I have trouble with vowel sounds here in the States. This morning, sitting knitting while I waited for the train I showed the pattern to someone who asked me what I was doing. "Oh, a stalking hat!" he said. "Is that as in 'stalking deer' or 'stalking people'?" my avatar, Polly Paranoia, asked. Turns out he'd said 'stocking hat' as in something you roll down over your head like a sock. Later in the day this turned out to be a two-way street of confusion, when someone came up to me to check the name I'd given of the composer who'd turned me on to the use of natural sounds in music. She'd heard 'Jet'; I'd said 'Jack' Body.

Actually, my interest in natural sound goes right back to the recording of whale sounds that came out years ago. That recording had the same effect as the image of the planet earth from space had in its influence on how people perceived our natural environment. Now there's ELF. Not the 'invisible but it's doing stuff' environmental terrorists who allegedly set fire to car sales lots of SUVs, but the 'inaudible but it's doing stuff' environmental terrorists in the US Navy who are using extreme low frequencies to detect radar-eluding submarines.

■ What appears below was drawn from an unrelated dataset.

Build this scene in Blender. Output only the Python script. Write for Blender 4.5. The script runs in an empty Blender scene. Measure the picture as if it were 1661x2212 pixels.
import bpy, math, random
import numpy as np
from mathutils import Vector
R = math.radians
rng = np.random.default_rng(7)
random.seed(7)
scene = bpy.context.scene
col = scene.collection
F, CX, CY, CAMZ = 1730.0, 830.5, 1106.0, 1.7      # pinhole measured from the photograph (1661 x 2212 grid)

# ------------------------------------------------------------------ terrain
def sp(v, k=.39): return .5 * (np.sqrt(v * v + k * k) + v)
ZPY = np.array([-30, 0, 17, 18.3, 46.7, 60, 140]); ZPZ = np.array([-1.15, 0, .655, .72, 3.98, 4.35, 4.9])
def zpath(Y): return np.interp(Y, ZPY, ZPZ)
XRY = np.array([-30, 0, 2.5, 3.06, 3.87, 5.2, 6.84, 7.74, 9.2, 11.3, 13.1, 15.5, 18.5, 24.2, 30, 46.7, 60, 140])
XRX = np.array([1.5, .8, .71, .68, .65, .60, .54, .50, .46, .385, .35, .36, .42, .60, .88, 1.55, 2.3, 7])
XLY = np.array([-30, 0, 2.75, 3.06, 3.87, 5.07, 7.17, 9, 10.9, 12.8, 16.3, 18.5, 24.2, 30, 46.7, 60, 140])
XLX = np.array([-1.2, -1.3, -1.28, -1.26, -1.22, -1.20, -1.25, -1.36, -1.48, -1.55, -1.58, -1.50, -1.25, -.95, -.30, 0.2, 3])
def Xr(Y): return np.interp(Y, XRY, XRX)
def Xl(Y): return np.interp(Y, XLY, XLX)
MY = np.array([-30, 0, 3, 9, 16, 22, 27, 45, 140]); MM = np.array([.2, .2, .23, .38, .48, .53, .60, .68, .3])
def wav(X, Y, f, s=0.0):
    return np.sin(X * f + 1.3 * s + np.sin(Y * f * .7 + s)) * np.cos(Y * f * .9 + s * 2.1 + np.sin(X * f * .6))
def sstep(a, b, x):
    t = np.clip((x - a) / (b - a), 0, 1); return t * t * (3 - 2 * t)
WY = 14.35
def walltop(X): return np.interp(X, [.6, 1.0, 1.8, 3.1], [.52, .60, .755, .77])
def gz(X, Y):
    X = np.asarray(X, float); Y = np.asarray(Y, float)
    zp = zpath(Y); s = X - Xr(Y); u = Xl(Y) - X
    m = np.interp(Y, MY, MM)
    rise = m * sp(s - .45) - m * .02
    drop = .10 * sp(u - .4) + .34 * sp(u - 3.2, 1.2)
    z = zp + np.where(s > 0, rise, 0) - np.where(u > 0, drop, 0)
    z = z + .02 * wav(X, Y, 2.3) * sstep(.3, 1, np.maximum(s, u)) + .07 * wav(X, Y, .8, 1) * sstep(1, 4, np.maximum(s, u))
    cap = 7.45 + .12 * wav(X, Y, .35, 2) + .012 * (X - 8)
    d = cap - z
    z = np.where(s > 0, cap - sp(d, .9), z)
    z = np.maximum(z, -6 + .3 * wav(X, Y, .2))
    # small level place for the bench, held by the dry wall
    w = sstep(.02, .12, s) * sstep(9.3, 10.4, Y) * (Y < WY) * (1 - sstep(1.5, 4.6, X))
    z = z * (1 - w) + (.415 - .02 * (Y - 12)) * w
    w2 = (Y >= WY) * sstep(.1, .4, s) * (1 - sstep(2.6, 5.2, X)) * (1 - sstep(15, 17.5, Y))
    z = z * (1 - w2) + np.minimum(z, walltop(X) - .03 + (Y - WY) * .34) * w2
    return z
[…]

The stuff they're doing is tearing whales and porpoises to bits. Ever seen those fluffy socks TV news crews have on their mics when they're interviewing people outside? They're there because microphones are sensitive to such tiny amounts of air displacement by sound waves that huge amounts of air displacement - like wind - cause damage, not to mention creating a noise that hides the sound. Creatures in the sea are just as susceptible to damage caused by what is the equivalent of gale force winds in the ocean. This week some people were sent to jail here in the States for sawing through the poles holding up the ELF antenna at a naval site. Their defence was that they were destroying an illegal weapons system.

Forget the dairy products. Send more wool. I am now knitting socks for cetaceans.